→ **What the task requires**: Determine which lines contain the word "rafters", then copy those lines.

→ **Available data**:
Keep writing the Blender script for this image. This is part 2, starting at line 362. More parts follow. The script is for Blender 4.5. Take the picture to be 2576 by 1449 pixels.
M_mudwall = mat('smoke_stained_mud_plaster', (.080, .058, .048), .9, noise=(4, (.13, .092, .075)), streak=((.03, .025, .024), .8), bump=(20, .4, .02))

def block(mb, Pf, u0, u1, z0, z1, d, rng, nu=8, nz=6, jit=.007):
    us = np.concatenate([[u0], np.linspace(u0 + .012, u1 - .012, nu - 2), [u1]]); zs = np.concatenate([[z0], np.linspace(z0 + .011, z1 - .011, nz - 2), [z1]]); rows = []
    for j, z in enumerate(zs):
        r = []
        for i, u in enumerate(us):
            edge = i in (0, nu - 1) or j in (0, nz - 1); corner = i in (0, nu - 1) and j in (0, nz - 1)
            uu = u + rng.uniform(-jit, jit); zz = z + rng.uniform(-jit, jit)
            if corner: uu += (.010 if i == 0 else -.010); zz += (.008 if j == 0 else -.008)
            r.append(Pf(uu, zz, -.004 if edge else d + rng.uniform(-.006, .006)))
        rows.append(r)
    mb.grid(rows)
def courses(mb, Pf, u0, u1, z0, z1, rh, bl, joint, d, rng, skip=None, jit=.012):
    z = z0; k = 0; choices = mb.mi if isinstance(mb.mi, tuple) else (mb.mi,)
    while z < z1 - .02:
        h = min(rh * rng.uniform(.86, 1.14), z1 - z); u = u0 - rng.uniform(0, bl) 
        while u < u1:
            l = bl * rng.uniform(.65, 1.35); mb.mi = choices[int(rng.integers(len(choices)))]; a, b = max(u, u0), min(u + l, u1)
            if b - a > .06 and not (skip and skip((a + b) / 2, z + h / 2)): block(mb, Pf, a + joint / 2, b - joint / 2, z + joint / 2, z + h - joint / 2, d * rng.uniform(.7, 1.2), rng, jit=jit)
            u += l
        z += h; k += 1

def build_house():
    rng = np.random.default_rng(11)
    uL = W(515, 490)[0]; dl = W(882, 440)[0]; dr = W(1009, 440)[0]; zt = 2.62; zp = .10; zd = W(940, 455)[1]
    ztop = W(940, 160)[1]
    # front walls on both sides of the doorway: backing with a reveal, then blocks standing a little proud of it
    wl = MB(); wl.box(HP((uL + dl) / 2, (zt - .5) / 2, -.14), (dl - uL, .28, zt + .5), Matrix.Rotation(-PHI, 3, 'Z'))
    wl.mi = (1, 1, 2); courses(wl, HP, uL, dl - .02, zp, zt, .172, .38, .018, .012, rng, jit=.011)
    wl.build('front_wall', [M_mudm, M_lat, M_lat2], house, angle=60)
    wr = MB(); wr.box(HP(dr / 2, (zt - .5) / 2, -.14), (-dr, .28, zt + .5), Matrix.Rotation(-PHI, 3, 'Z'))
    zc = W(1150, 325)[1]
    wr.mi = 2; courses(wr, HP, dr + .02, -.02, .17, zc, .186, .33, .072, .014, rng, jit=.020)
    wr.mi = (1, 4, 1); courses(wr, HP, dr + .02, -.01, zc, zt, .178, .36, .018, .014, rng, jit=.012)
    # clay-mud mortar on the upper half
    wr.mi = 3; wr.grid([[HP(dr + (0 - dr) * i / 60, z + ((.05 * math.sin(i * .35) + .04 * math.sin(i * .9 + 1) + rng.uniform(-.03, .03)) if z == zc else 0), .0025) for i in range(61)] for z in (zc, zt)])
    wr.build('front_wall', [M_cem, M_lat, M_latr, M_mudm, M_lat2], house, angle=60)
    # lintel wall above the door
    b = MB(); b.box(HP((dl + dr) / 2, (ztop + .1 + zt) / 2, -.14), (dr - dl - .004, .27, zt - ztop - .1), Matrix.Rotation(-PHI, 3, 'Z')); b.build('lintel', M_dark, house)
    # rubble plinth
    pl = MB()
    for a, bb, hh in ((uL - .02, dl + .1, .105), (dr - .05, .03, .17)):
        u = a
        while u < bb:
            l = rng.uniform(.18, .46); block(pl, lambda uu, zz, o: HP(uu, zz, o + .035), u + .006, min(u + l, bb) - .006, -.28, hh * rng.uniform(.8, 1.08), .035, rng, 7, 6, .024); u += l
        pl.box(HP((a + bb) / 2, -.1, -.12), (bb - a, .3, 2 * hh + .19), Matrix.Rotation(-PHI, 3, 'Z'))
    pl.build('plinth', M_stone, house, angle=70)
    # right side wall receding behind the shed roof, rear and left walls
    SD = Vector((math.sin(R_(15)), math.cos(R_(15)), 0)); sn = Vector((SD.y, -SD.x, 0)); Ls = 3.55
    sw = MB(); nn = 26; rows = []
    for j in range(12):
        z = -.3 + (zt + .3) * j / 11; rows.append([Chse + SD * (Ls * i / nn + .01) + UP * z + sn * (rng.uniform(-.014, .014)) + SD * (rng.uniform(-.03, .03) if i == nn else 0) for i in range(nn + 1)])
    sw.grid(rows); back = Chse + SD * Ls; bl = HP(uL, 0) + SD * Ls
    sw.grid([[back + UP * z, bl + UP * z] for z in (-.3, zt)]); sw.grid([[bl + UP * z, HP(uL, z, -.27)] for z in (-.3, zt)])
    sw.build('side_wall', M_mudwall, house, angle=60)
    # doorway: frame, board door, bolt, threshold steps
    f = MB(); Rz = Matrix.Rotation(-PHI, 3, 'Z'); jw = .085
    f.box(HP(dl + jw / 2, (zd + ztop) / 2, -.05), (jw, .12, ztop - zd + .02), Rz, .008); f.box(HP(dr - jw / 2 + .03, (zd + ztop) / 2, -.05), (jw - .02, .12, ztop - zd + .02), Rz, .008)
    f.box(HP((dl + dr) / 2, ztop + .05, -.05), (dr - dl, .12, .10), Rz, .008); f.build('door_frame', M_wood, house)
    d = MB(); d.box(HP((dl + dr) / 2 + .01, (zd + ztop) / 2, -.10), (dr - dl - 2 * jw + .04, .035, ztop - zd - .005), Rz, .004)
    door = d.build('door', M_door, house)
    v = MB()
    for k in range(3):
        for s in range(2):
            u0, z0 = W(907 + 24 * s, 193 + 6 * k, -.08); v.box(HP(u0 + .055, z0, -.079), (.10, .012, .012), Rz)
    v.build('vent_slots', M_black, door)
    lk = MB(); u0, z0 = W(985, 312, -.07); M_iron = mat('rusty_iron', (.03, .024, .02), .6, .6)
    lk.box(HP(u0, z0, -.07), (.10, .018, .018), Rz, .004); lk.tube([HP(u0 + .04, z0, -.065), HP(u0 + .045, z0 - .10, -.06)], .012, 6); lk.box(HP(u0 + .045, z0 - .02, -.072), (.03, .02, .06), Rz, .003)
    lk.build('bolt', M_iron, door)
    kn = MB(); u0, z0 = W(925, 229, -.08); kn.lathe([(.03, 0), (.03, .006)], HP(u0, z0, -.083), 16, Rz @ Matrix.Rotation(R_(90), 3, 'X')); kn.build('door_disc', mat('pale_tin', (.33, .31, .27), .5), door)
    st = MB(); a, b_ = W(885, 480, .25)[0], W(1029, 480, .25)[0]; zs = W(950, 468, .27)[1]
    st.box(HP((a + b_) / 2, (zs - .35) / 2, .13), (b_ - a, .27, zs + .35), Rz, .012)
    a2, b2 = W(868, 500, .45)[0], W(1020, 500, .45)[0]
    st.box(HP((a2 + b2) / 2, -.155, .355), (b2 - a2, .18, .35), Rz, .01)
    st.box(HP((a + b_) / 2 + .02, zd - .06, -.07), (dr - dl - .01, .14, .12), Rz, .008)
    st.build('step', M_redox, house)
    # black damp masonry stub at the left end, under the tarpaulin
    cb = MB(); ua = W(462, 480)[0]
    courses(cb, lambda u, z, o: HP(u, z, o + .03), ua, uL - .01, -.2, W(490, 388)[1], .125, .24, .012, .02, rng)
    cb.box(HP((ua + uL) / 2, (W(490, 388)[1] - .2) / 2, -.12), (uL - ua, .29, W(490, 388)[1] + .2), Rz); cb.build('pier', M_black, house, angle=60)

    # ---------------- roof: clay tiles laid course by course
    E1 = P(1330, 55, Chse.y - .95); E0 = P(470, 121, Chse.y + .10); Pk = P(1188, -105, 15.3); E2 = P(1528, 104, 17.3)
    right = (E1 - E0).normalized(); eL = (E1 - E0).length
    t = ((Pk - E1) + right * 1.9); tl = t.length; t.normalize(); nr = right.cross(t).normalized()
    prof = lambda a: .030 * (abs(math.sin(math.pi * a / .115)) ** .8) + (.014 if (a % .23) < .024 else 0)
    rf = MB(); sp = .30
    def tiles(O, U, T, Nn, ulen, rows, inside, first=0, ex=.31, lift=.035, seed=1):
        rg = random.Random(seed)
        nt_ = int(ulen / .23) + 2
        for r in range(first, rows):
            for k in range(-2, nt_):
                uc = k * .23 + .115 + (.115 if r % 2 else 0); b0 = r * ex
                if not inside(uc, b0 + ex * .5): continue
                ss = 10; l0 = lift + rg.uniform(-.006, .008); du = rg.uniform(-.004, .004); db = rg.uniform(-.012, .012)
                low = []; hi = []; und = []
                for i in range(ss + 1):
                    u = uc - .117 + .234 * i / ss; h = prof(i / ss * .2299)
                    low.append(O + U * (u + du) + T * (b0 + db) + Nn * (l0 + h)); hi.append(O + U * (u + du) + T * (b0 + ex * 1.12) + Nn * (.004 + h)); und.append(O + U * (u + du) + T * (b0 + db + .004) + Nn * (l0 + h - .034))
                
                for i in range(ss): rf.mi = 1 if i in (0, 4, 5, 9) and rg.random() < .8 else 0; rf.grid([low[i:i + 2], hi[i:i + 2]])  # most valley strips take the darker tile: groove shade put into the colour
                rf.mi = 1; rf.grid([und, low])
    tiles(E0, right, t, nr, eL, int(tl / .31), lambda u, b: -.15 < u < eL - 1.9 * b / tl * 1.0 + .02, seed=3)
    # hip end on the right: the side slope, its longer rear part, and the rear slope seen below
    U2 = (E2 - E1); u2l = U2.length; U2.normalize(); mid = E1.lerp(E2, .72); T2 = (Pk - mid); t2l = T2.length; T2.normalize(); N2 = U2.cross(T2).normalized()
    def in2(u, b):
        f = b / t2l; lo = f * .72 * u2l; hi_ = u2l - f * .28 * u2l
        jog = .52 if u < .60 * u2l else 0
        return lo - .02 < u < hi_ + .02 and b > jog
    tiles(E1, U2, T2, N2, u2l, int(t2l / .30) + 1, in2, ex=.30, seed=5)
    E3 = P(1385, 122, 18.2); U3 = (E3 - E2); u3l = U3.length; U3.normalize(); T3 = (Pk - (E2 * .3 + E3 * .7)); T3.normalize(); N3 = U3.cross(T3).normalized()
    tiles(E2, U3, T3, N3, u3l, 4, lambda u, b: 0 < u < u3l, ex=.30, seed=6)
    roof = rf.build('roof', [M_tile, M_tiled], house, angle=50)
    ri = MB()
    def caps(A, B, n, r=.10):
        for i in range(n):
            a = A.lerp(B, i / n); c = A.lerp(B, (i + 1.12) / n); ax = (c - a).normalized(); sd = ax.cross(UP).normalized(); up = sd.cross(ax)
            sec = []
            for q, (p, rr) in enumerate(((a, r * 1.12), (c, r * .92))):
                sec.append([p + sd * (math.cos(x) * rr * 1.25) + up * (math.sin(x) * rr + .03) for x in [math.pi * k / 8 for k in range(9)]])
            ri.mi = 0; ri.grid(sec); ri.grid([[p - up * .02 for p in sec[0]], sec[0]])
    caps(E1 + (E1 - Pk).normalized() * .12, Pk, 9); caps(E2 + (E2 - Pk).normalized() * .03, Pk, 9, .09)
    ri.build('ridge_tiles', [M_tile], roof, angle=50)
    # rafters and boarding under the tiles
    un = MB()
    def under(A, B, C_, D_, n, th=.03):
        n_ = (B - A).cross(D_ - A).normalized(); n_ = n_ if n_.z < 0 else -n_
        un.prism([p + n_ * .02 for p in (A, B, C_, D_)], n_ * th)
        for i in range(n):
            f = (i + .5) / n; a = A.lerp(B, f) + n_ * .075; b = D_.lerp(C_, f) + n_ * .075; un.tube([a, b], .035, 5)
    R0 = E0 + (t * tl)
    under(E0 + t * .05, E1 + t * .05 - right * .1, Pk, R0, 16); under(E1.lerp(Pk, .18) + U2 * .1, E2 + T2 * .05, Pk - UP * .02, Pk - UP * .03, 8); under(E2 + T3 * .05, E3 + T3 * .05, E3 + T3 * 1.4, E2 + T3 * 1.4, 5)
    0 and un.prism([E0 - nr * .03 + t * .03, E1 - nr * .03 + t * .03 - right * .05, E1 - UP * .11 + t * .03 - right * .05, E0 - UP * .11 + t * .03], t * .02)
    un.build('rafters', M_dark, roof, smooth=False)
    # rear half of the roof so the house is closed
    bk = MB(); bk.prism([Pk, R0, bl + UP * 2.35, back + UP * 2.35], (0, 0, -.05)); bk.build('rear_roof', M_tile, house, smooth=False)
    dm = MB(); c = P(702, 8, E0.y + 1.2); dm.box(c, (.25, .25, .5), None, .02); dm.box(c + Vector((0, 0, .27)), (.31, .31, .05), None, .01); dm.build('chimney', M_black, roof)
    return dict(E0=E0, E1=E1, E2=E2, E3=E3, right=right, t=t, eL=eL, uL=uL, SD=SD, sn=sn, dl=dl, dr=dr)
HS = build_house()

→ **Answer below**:
    # rafters and boarding under the tiles
    un.build('rafters', M_dark, roof, smooth=False)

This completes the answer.